Only the lines from the line containing "Write the bpy" through the line containing "PI = math.pi" should be reproduced, please, with no pictures.

--- start DATA FOR THE TASK ---

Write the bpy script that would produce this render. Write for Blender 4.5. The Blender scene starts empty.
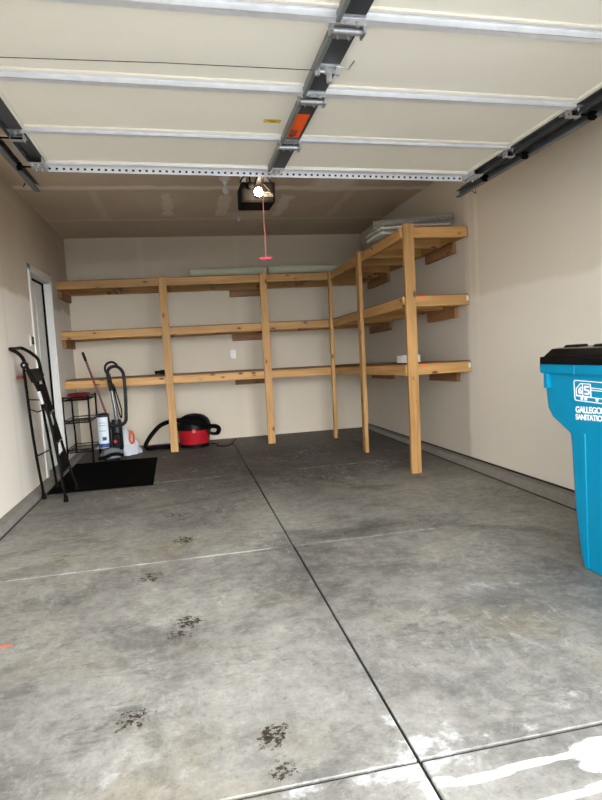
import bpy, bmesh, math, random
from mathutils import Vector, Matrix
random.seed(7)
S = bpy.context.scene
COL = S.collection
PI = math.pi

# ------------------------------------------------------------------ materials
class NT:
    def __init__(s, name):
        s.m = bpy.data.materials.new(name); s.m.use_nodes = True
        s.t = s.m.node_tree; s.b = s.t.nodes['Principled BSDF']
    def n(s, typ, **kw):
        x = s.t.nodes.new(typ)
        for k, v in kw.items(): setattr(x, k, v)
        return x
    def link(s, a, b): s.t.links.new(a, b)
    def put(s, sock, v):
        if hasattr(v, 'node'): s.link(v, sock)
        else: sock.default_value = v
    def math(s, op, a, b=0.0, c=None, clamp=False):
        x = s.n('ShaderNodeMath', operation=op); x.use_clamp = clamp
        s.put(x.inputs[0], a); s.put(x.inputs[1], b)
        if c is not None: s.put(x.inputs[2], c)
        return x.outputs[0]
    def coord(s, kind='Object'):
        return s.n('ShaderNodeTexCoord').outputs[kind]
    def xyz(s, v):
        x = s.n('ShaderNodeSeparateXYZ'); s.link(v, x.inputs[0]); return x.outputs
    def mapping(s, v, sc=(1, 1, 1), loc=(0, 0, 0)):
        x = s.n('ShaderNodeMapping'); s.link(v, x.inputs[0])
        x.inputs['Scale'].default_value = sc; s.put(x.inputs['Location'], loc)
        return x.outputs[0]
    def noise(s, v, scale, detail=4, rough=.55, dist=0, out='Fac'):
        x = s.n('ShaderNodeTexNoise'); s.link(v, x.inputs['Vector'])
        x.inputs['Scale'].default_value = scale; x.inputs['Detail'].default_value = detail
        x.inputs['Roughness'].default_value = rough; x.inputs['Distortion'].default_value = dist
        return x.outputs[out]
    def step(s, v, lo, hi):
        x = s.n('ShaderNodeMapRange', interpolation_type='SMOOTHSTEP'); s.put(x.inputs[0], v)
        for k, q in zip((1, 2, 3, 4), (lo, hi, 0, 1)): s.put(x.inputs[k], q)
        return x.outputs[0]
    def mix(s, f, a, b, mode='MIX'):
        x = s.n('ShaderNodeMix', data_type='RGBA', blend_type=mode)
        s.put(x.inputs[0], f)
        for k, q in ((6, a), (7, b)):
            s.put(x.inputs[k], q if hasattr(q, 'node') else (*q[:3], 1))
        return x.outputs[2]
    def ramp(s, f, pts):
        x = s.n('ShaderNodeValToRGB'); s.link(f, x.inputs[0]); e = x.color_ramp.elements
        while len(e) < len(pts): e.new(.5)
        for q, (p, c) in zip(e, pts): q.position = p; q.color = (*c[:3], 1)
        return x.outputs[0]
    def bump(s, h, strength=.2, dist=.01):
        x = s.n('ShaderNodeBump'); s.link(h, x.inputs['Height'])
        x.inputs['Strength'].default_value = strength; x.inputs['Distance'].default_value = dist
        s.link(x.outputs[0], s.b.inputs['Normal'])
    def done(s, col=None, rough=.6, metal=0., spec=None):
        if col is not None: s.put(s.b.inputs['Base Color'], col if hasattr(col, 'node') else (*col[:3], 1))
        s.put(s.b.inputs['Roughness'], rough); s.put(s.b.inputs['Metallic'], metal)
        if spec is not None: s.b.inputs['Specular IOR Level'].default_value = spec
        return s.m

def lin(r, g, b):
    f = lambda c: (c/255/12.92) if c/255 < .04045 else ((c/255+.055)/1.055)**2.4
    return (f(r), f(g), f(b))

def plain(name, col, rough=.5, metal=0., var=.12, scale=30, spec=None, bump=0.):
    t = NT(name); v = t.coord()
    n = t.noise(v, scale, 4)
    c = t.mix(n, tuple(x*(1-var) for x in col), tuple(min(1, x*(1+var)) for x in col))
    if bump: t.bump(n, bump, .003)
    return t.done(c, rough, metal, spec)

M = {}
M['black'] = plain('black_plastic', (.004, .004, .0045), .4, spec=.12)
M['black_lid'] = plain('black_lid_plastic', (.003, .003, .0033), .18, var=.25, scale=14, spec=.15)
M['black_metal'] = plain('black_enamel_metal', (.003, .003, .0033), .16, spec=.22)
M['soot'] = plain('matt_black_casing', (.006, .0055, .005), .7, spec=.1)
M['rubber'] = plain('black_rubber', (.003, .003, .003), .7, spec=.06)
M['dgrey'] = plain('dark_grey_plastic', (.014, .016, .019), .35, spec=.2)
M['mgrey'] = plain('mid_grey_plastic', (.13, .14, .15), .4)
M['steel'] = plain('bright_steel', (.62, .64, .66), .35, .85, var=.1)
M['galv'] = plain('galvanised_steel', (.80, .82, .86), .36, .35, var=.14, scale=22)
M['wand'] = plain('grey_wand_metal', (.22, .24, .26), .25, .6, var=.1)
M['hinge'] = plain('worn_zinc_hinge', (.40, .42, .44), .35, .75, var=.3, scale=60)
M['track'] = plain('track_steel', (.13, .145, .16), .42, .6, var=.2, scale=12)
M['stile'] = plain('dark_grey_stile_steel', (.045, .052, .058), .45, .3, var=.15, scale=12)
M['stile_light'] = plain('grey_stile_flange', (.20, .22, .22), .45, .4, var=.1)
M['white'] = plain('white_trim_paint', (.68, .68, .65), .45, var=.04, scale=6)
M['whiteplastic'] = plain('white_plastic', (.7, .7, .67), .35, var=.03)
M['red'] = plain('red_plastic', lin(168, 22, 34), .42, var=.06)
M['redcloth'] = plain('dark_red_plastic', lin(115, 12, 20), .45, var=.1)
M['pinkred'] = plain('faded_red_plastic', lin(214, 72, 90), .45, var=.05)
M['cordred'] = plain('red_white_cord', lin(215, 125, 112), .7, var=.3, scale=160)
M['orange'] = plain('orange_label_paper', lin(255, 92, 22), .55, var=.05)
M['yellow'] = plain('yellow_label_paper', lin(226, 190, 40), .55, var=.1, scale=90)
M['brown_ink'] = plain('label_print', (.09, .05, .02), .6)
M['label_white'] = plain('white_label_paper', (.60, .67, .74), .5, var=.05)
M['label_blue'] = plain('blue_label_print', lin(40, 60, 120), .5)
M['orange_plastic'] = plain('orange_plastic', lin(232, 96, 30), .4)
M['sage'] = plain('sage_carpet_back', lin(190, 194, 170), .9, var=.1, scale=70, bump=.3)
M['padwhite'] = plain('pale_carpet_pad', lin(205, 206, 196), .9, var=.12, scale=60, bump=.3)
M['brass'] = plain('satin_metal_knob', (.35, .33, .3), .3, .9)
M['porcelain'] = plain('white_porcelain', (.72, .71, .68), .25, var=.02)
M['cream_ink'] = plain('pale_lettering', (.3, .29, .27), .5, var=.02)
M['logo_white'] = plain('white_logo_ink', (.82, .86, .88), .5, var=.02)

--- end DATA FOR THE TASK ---
--- start DATA FOR THE TASK ---

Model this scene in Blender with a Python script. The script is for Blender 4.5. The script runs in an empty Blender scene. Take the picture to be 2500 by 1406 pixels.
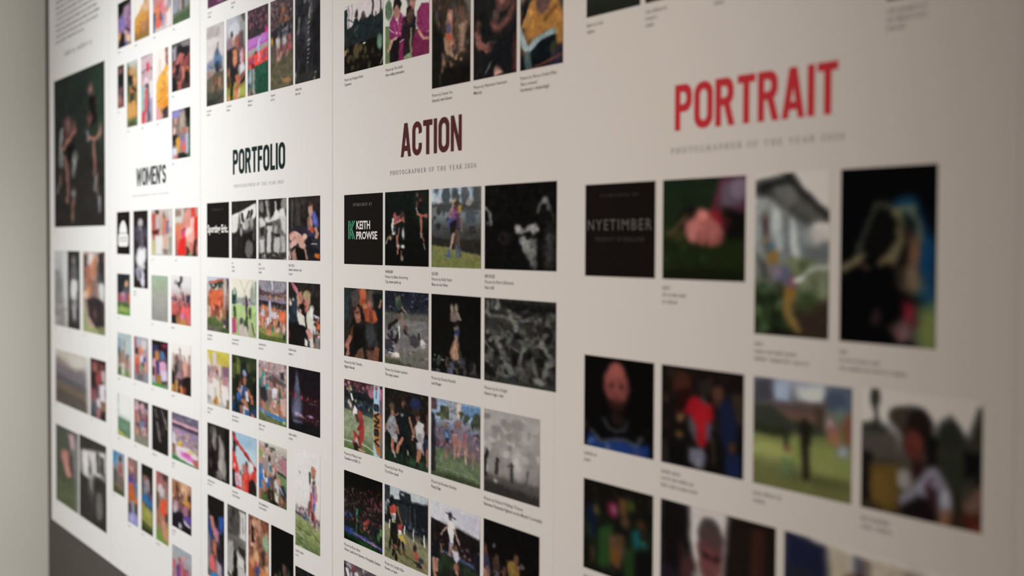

--- end DATA FOR THE TASK ---
--- start DATA FOR THE TASK ---

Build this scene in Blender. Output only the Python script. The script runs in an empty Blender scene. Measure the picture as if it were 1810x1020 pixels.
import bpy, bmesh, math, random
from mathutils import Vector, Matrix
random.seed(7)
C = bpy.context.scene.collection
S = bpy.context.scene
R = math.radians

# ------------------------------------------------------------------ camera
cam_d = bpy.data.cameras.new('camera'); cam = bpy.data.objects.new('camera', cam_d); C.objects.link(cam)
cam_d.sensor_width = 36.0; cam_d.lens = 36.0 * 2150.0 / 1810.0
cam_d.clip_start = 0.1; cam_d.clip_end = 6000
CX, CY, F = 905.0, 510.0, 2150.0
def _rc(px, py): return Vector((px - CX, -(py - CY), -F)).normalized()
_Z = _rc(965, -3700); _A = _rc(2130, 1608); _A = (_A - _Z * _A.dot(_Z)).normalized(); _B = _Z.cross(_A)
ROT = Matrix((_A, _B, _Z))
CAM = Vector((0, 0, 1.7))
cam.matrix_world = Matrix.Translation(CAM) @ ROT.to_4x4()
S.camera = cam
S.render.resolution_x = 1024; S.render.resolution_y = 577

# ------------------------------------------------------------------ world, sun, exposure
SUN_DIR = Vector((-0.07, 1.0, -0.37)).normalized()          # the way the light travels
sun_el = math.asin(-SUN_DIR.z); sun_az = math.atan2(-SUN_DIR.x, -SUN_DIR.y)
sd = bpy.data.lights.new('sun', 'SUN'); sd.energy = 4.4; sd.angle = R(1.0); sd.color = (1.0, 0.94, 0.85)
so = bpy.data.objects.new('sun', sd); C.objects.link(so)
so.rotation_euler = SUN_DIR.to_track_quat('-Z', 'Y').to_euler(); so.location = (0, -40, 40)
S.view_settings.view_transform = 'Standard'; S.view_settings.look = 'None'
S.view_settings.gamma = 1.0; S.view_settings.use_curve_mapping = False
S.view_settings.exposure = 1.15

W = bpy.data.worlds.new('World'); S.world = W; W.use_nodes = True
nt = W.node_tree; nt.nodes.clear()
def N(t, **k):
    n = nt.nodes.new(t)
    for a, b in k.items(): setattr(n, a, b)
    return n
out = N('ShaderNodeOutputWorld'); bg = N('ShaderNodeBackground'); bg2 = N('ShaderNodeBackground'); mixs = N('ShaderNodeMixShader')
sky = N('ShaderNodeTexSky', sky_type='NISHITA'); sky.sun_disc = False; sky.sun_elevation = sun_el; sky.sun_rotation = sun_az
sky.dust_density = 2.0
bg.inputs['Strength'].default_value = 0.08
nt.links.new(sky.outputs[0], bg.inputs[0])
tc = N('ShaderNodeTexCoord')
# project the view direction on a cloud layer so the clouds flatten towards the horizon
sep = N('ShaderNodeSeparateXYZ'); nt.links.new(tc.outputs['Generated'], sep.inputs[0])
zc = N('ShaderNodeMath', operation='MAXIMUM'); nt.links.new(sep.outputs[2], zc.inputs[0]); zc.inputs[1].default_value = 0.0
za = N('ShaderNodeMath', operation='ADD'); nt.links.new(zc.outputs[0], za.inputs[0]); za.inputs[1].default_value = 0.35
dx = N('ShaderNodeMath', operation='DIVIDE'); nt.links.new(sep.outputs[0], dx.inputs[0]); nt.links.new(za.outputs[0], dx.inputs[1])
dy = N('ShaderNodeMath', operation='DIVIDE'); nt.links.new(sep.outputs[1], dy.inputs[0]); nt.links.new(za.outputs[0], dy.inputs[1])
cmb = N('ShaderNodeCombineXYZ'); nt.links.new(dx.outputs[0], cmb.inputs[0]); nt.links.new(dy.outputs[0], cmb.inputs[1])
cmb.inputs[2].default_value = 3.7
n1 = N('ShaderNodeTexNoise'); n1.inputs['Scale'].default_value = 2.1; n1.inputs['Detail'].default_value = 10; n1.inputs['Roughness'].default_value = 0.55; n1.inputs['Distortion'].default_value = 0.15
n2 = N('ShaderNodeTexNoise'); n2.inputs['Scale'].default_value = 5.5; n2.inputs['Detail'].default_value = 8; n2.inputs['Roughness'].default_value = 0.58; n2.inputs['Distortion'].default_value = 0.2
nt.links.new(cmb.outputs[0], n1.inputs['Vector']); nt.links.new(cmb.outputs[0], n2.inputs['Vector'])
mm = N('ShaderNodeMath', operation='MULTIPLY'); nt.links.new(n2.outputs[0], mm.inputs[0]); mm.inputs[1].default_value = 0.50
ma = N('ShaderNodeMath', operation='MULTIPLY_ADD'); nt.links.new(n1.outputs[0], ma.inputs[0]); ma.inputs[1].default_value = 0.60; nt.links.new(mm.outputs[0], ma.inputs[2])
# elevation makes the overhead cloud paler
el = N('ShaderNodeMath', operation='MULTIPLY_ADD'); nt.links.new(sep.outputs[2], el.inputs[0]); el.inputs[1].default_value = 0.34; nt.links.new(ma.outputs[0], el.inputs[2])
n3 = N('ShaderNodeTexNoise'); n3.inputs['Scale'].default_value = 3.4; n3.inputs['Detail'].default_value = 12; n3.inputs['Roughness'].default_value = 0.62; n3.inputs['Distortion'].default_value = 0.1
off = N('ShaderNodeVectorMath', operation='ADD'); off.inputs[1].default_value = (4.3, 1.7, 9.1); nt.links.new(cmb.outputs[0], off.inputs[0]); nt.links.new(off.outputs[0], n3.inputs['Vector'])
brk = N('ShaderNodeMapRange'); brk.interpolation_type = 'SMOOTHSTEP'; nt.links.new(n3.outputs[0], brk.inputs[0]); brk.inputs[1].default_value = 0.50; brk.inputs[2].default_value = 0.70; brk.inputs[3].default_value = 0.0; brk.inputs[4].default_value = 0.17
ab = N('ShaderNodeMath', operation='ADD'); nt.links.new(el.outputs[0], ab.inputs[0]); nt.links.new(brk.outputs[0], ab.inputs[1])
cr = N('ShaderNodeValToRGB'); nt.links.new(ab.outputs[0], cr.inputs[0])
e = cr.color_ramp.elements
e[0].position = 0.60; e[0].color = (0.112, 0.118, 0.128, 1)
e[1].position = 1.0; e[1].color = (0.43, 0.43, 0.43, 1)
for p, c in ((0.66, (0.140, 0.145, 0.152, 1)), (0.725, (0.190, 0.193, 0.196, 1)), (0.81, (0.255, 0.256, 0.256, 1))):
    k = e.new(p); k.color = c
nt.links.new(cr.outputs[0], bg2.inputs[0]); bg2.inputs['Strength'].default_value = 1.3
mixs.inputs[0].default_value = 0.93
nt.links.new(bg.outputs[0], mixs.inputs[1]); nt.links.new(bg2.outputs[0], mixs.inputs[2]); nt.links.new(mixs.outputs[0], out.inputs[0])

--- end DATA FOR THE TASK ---

# CORRECT RESULT
Write the bpy script that would produce this render. Write for Blender 4.5. The Blender scene starts empty.
import bpy, bmesh, math, random
from mathutils import Vector, Matrix
random.seed(7)
S = bpy.context.scene
COL = S.collection
PI = math.pi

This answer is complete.